Interrogés sur leur personnalité, les 14 hommes dans le box de la cour d’assises spéciale de Paris reprendront la parole en janvier prochain afin d’évoquer les faits et leurs convictions religieuses. Vendredi 19 novembre, deux enquêteurs de la DGSI ont détaillé le parcours de Samy Amimour, Ismaël Mostefaï et Foued Mohamed Aggad, le trio qui a fait 90 morts et des centaines de blessés parmi les 1 500 spectateurs du Bataclan, venus assister au concert de Eagles of Death Metal, le 13 novembre 2015. Dans un souci d’anonymat, les deux ombres ont raconté le parcours vers le djihad des membres du commando du Bataclan, rapporte LCI. Les enquêteurs 209SI et 020S parlent d’une enquête « tout sauf linéaire » lancée le 14 novembre sitôt les corps des trois assaillants identifiés et leurs proches placés en garde à vue.
Samy Amimour, né à Paris en 1987, est le premier terroriste neutralisé par les forces de l’ordre. « Sa grande sœur nous a parlé de l’intérêt de Samy Amimour pour la religion. Elle échange avec lui quand il est en Syrie. Il envoie des photos de chats, parle de Louis de Funès et de Disney », note l’enquêteur 209SI. Une autre de ses sœurs mentionne, quant à elle la « rupture de son frère avec ses amis non-musulmans » et perçoit des signes de radicalité. « Son frère lui aurait confié que la France était un pays de mécréants. » Décrit comme discret et réservé, son père précise que Samy Amimour regardait des vidéos de Ben Laden, « le seul à avoir fait plier l’Amérique ». Il « a pu se radicaliser vers 2010-2012 via Internet », ajoute l’enquêteur.
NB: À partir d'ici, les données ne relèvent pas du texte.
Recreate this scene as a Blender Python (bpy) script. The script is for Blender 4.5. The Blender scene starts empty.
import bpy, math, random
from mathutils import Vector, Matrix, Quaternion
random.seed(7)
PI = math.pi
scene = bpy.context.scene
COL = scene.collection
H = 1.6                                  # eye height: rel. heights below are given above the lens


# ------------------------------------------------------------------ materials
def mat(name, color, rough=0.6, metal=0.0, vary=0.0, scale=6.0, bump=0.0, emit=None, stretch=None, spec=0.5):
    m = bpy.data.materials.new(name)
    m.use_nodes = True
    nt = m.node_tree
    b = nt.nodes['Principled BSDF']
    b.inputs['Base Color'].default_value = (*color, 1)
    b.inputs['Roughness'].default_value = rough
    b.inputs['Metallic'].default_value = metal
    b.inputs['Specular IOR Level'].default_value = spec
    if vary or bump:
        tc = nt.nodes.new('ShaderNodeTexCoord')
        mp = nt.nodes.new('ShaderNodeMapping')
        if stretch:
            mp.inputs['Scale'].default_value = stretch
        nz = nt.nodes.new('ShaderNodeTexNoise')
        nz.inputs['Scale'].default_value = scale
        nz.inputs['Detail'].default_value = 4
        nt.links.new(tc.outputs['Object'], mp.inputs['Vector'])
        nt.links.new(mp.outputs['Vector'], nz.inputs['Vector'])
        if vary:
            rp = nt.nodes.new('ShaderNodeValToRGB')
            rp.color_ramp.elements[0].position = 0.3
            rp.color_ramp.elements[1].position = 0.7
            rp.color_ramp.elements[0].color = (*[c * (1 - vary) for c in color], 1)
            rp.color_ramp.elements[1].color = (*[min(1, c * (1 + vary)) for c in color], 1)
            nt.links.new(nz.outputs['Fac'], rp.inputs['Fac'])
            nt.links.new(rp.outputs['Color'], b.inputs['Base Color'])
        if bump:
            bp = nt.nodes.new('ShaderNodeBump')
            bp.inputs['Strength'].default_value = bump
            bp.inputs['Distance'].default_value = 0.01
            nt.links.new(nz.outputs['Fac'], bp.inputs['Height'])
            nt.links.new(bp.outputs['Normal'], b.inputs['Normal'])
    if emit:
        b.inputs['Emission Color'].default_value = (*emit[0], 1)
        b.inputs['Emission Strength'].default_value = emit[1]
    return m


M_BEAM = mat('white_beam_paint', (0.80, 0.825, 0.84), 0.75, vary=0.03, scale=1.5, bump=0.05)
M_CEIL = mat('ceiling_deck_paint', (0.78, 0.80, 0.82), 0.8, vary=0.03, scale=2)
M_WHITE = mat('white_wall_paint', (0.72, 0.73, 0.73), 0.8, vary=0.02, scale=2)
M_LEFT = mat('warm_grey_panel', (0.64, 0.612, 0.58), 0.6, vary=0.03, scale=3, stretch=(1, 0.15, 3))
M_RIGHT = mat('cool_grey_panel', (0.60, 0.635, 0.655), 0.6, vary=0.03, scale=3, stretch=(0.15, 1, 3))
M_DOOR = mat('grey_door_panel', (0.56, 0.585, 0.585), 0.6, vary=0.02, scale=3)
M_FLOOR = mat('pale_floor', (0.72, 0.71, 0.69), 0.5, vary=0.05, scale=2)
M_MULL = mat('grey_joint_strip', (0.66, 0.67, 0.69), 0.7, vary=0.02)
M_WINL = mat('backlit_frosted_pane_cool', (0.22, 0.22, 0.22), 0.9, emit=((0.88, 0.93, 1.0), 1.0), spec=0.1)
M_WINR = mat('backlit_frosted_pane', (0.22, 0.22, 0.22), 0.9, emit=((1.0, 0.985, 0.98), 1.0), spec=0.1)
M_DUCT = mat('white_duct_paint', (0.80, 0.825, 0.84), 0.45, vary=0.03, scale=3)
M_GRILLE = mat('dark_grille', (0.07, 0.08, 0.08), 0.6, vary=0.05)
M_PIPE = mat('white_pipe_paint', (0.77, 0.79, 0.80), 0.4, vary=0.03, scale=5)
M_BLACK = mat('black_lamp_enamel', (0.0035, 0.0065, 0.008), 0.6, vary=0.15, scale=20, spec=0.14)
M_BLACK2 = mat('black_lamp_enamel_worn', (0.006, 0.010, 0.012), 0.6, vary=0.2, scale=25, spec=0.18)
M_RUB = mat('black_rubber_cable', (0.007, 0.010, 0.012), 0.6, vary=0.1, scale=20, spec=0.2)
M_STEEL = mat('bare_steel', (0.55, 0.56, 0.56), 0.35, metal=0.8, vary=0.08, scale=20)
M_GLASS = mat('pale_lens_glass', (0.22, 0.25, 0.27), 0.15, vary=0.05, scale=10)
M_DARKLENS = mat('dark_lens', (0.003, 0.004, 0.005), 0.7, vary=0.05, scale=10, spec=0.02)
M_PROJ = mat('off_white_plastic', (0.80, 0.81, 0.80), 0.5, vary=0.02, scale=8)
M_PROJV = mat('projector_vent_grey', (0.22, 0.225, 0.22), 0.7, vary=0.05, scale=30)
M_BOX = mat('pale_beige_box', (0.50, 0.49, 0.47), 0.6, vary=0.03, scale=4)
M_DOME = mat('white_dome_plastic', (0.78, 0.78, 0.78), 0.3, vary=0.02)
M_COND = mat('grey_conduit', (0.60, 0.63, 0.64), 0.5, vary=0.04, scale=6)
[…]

L’accusé parvient à quitter la France en 2013 et gagne la Syrie via la Grèce. Il y deviendra combattant puis recruteur. Sur zone, il intègre une brigade d’élite et s’illustre au combat en 2015.
Une rencontre à la frontière turque
Samy Amimour rencontre Ismaël Mostefaï, en passant la frontière turque, le 6 septembre 2013. Né dans l’Essonne en 1995, celui-ci a grandi dans une famille où la religion (un islam « assez rigoriste ») occupe une place très importante. Décrit par ses proches comme quelqu’un de « gentil, calme », mais pouvant être « violent avec ses proches notamment sur les questions de religion », rapporte l’enquêteur 209SI. Au point que, d’après un proche, il ne voulait pas que « ses enfants naissent en France, où l’on fête Noël et les anniversaires ». Fiché S dès 2009 pour son appartenance à la mouvance salafiste de Chartres, il rejoint la Syrie. À ce propos, l’enquêteur parle d’un « secret orchestré par l’ensemble de sa famille », qui explique qu’il est à Dubaï. Une fois en Syrie, Ismaël Mostefaï prend la tête d’un groupe de combattants français. Pour l’enquêteur, il serait même « la tête du commando”. Il “réserve, réceptionne l’argent, il a des connaissances religieuses, il parle arabe, il est le chef de groupe et semble avoir gardé cette position jusqu’à la fin », rapporte la chaîne d’information en continu.
Quant à Foued Mohamed Aggad, il aurait rencontré ses comparses au printemps 2014, dans le nord-est de la Syrie. Né en 1992 dans le Bas-Rhin il aurait « changé de comportement » après avoir rencontré un recruteur de djihadistes, Mourad Fares, en 2013. « Il se radicalise, il devient de plus en plus intransigeant, violent, et a une lecture rigoriste du Coran », précise l’enquêtrice 020SI. En Syrie en décembre 2013, il est d’abord combattant, puis recruteur. « Il dit qu’il veut rester en Syrie, car s’il rentre, c’est pour commettre un attentat, ‘faire un sale truc’ selon ses mots. En août 2014, il devient chef d’un groupe de combattant et prête allégeance », poursuit l’enquêtrice.
“Mourir en martyr”
Dès août 2015, les trois terroristes font leurs adieux à leurs familles, indique la chaîne d’information en continu. « Foued Mohamed Aggad ne donnera plus de nouvelles jusqu’au soir des attentats. Le 13 novembre 2015, il rentrera en contact avec sa mère – qui est à Strasbourg – à 13 reprises et lui annonce qu’il va ‘mourir en martyr’« , indique l’enquêtrice. Pour rentrer en France, le trio a suivi le même parcours que les migrants.